The share of equities in PFA portfolios is capped at 25 percent by the regulator, while they are allowed to hold up to 70 percent in government fixed income securities. Pension funds could deploy an additional N607 billion into equities if they decided to meet the stock investment limits, BusinessDay calculations show.

Nigerian stocks average daily value traded N2 billion, mean PFAs would need a minimum of 303 days to fulfil trade mandates which could trigger a bullish momentum for stocks.

Pension funds are, however, deploying their burgeoning deposits into FG debt as yields on the securities rise and prices fall due to their not taking market to market losses on bonds and hold to maturity mode of investing.
Analysts say PFAs should boost stock market investments despite the current negative risks of political uncertainty, crude oil fall and naira devaluation as equities provide the best hedge against inflation.

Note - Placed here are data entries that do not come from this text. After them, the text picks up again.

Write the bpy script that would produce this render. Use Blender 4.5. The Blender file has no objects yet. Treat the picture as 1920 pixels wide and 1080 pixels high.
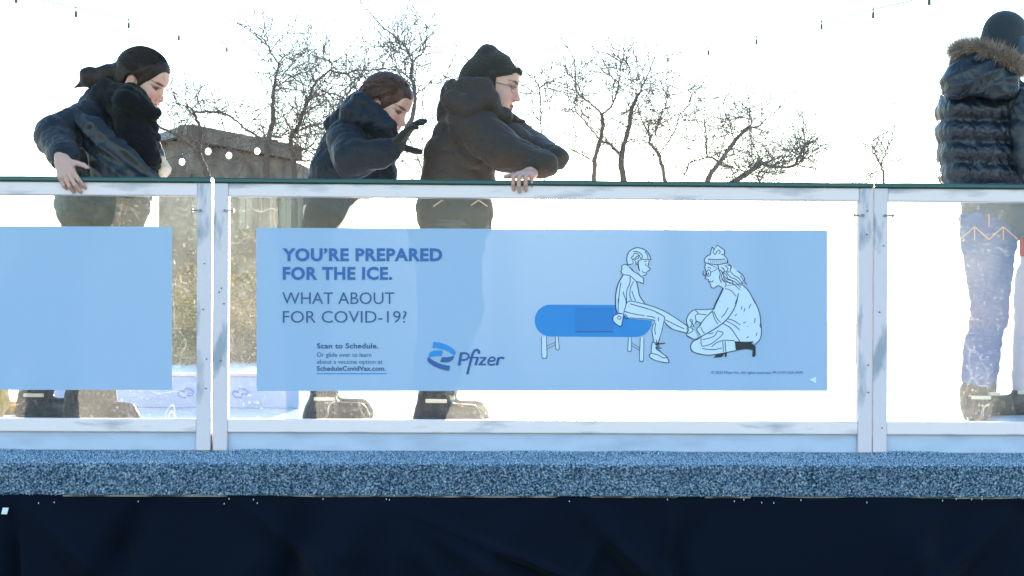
import bpy, bmesh, math, random
import numpy as np
from mathutils import Vector, Matrix
from mathutils.geometry import tessellate_polygon

# ---------------------------------------------------------------- camera, sky, sun, exposure
S = bpy.context.scene
COL = S.collection
F = 3048.0            # focal length in photo pixels (1920 wide)
ZC = 1.55             # eye height above the pavement
TH = 0.0056           # camera roll
cd = bpy.data.cameras.new('camera'); cam = bpy.data.objects.new('camera', cd); COL.objects.link(cam)
cd.sensor_width = 36.0; cd.lens = 36.0*F/1920.0; cd.shift_y = 60.0/1920.0
cd.clip_start = 0.05; cd.clip_end = 5000
cam.matrix_world = Matrix.Translation((0, 0, ZC)) @ Matrix.Rotation(-TH, 4, 'Y') @ Matrix.Rotation(math.pi/2, 4, 'X')
S.camera = cam
SUN_EL = math.radians(5.6); SUN_AZ = math.radians(1.7)      # azimuth from +Y towards +X
w = bpy.data.worlds.new('World'); S.world = w; w.use_nodes = True
nt = w.node_tree
sky = nt.nodes.new('ShaderNodeTexSky'); sky.sky_type = 'NISHITA'; sky.sun_disc = False
sky.sun_elevation = SUN_EL; sky.sun_rotation = SUN_AZ
sky.air_density = 1.0; sky.dust_density = 0.05; sky.ozone_density = 2.0
bg = nt.nodes['Background']; bg.inputs['Strength'].default_value = 0.15
nt.links.new(sky.outputs[0], bg.inputs[0])
sd = bpy.data.lights.new('sun', 'SUN'); sd.energy = 3.4; sd.angle = math.radians(0.5); sd.color = (1.0, 0.86, 0.68)
sun = bpy.data.objects.new('sun', sd); COL.objects.link(sun)
sdir = Vector((math.sin(SUN_AZ)*math.cos(SUN_EL), math.cos(SUN_AZ)*math.cos(SUN_EL), math.sin(SUN_EL)))
sun.rotation_euler = sdir.to_track_quat('Z', 'Y').to_euler(); sun.location = (0, 30, 12)
S.view_settings.view_transform = 'Standard'; S.view_settings.look = 'None'
S.view_settings.exposure = 2.62; S.view_settings.gamma = 1.0
S.cycles.use_denoising = True; S.cycles.transparent_max_bounces = 24; S.cycles.max_bounces = 8
S.cycles.sample_clamp_indirect = 8.0

# ---------------------------------------------------------------- pixel -> world helpers (photo measurements)
def ray(px, py):
    dx, dy = px-960.0, py-540.0
    return (dx + TH*dy)/F, (60.0 - (dy - TH*dx))/F
def at(px, py, Y):
    a, b = ray(px, py)
    return Vector((a*Y, Y, ZC + b*Y))
WA = math.atan(0.0272)
def wf(u, v, z):                       # wall frame -> world
    return Vector((u*math.cos(WA) - v*math.sin(WA), 6.0 + u*math.sin(WA) + v*math.cos(WA), z))
def WUZ(px, py, v=0.0):
    a, b = ray(px, py)
    Y = (6.0 + v/math.cos(WA))/(1 - math.tan(WA)*a)
    x = a*Y
    return x*math.cos(WA) + (Y-6.0)*math.sin(WA), ZC + b*Y
def W(px, py, v=0.0):
    u, z = WUZ(px, py, v); return wf(u, v, z)

# ---------------------------------------------------------------- object helpers
def tag(o, label=None, cat=None, group=None, kind=None):
    if label: o['label'] = label
    if cat: o['category'] = cat
    if group: o['group'] = group
    if kind: o['kind'] = kind
    return o
def empty(name, loc, label=None, cat=None, group=None, rz=0.0):
    o = bpy.data.objects.new(name, None); COL.objects.link(o)
    o.matrix_world = Matrix.Translation(loc) @ Matrix.Rotation(rz, 4, 'Z'); o.empty_display_size = 0.1
    return tag(o, label, cat, group)
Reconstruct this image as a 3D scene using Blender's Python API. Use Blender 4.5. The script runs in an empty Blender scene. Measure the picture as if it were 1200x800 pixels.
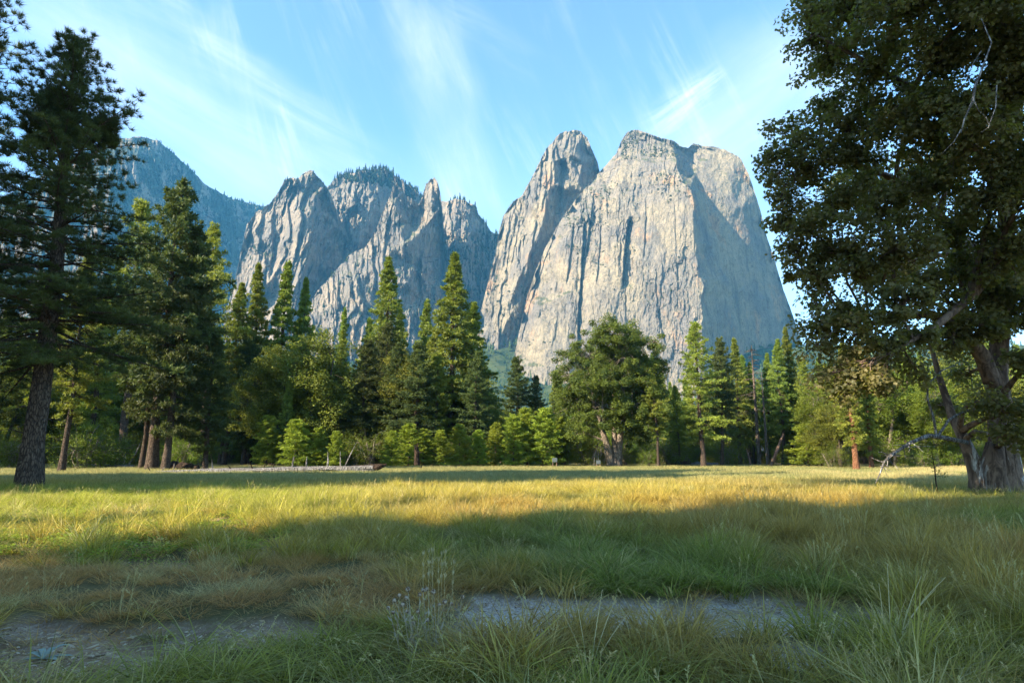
import bpy, math, random
import numpy as np
from mathutils import Vector, Matrix
from mathutils.geometry import delaunay_2d_cdt

# ------------------------------------------------------------------ camera, sky, sun, exposure
SC = bpy.context.scene
COL = SC.collection
EYE, F, HZ = 1.6, 733.0, 533.0            # eye height, focal length and horizon row of a 1200 px wide frame
PITCH = math.atan((HZ - 400.0) / F)
cd = bpy.data.cameras.new('camera'); cam = bpy.data.objects.new('camera', cd); COL.objects.link(cam)
cam.location = (0, 0, EYE); cam.rotation_euler = (math.pi / 2 + PITCH, 0, 0)
cd.sensor_width = 36.0; cd.lens = 36.0 * F / 1200.0; cd.clip_start = 0.05; cd.clip_end = 30000
SC.camera = cam

SUN_EL = math.radians(33.0)
TOSUN = np.array([-0.87, -0.493])          # horizontal direction towards the sun: from the left, a little behind the camera
TOSUN = TOSUN / np.linalg.norm(TOSUN)
sd = bpy.data.lights.new('sun', 'SUN'); sun = bpy.data.objects.new('sun', sd); COL.objects.link(sun)
sd.energy = 5.0; sd.angle = math.radians(0.5); sd.color = (1.0, 0.86, 0.66)
sun.rotation_euler = Vector((-TOSUN[0] * math.cos(SUN_EL), -TOSUN[1] * math.cos(SUN_EL), -math.sin(SUN_EL))).to_track_quat('-Z', 'Y').to_euler()
sun.location = (-60, -40, 90)

W = bpy.data.worlds.new('World'); SC.world = W; W.use_nodes = True
wt = W.node_tree; wt.nodes.clear()
def wn(t, **k):
    n = wt.nodes.new(t)
    for a, b in k.items(): setattr(n, a, b)
    return n
def wl(a, b): wt.links.new(a, b)
w_out = wn('ShaderNodeOutputWorld'); w_bg = wn('ShaderNodeBackground'); w_bg.inputs[1].default_value = 0.118
w_sky = wn('ShaderNodeTexSky', sky_type='NISHITA', sun_disc=False)
w_sky.sun_elevation = SUN_EL
w_sky.sun_rotation = math.atan2(TOSUN[0], TOSUN[1])
w_sky.altitude = 1200; w_sky.air_density = 1.0; w_sky.dust_density = 0.25; w_sky.ozone_density = 1.5
def wmath(op, a, b=None, c=None):
    n = wn('ShaderNodeMath', operation=op)
    for i, v in enumerate((a, b, c)):
        if v is None: continue
        if isinstance(v, (int, float)): n.inputs[i].default_value = v
        else: wl(v, n.inputs[i])
    return n.outputs[0]
def wvec(op, a, b, idx=0):
    n = wn('ShaderNodeVectorMath', operation=op)
    for i, v in enumerate((a, b)):
        if v is None: continue
        if isinstance(v, (tuple, list)): n.inputs[i].default_value = v
        else: wl(v, n.inputs[i])
    return n.outputs[idx]
tc = wn('ShaderNodeTexCoord').outputs['Generated']
wsep = wn('ShaderNodeSeparateXYZ'); wl(tc, wsep.inputs[0])
yy = wmath('MAXIMUM', wsep.outputs[1], 0.12)
cu = wmath('DIVIDE', wsep.outputs[0], yy); cv = wmath('DIVIDE', wsep.outputs[2], yy)   # sky chart: bearing and height against due north
comb = wn('ShaderNodeCombineXYZ'); wl(cu, comb.inputs[0]); wl(cv, comb.inputs[1])
plane = comb.outputs[0]
def cnoise(scale, rot, stretch, detail, rough, dist=0.0, off=(0, 0, 0)):
    m0 = wn('ShaderNodeMapping'); wl(plane, m0.inputs[0]); m0.inputs['Rotation'].default_value = (0, 0, rot)
    m = wn('ShaderNodeMapping'); wl(m0.outputs[0], m.inputs[0])
    m.inputs['Scale'].default_value = stretch; m.inputs['Location'].default_value = off
    n = wn('ShaderNodeTexNoise'); wl(m.outputs[0], n.inputs['Vector'])
    n.inputs['Scale'].default_value = scale; n.inputs['Detail'].default_value = detail
    n.inputs['Roughness'].default_value = rough; n.inputs['Distortion'].default_value = dist
    return n.outputs[0]
def ramp(v, a, b, lo=0.0, hi=1.0):
    n = wn('ShaderNodeMapRange', interpolation_type='SMOOTHSTEP'); wl(v, n.inputs[0])
    for i, q in enumerate((a, b, lo, hi)): n.inputs[1 + i].default_value = q
    return n.outputs[0]
def band(ax, ay, bx, by, width, noise=None, na=0.0):
    """soft band of cirrus along a line in the cloud plane"""
    L = math.hypot(bx - ax, by - ay); ux, uy = (bx - ax) / L, (by - ay) / L
    q = wvec('SUBTRACT', plane, (ax, ay, 0)); d = wvec('DOT_PRODUCT', q, (-uy, ux, 0), 1); t = wvec('DOT_PRODUCT', q, (ux, uy, 0), 1)
    if noise is not None: d = wmath('ADD', d, wmath('MULTIPLY', wmath('SUBTRACT', noise, 0.5), na))
    d = wmath('ABSOLUTE', d)
    m = ramp(d, 0.0, width, 1.0, 0.0)
    m = wmath('MULTIPLY', m, ramp(t, -0.35 * L, 0.15 * L)); m = wmath('MULTIPLY', m, ramp(t, 0.8 * L, 1.25 * L, 1.0, 0.0))
    return m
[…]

“It is about the willingness of local investors to muster enough courage to take position in the market given the current macro-economic and socio-political backdrop, knowing fully that Nigeria as a country and an economy will survive beyond these unfriendly times,” said Abiodun Keripe, head of Research and Strategy at Elixir Investment partners limited, in a response to questions.

Total pension fund assets were equivalent to N4.6 trillion in December while Nigerian stocks had total market capitalisation of N9.9 trillion as at February 23. Yields on benchmark ten year bonds fell by ten basis points to 16.04 percent, according to Monday prices from the FMDQ.
Pension assets in Africa’s largest economy have surged twelve-fold from N265 billion or about 1.4 percent of Gross Domestic Product (GDP) in 2006 to today’s level, equivalent to 4.8 percent of GDP.

Assets are currently growing at $2.5bn a year, or roughly 0.5 percent of GDP, per annum. Nigerian stocks currently trade at a price to earnings ratio of 9.2 x, compared to 17.53x for South Africa and 17.20 for Kenya, according to Meristem securities data.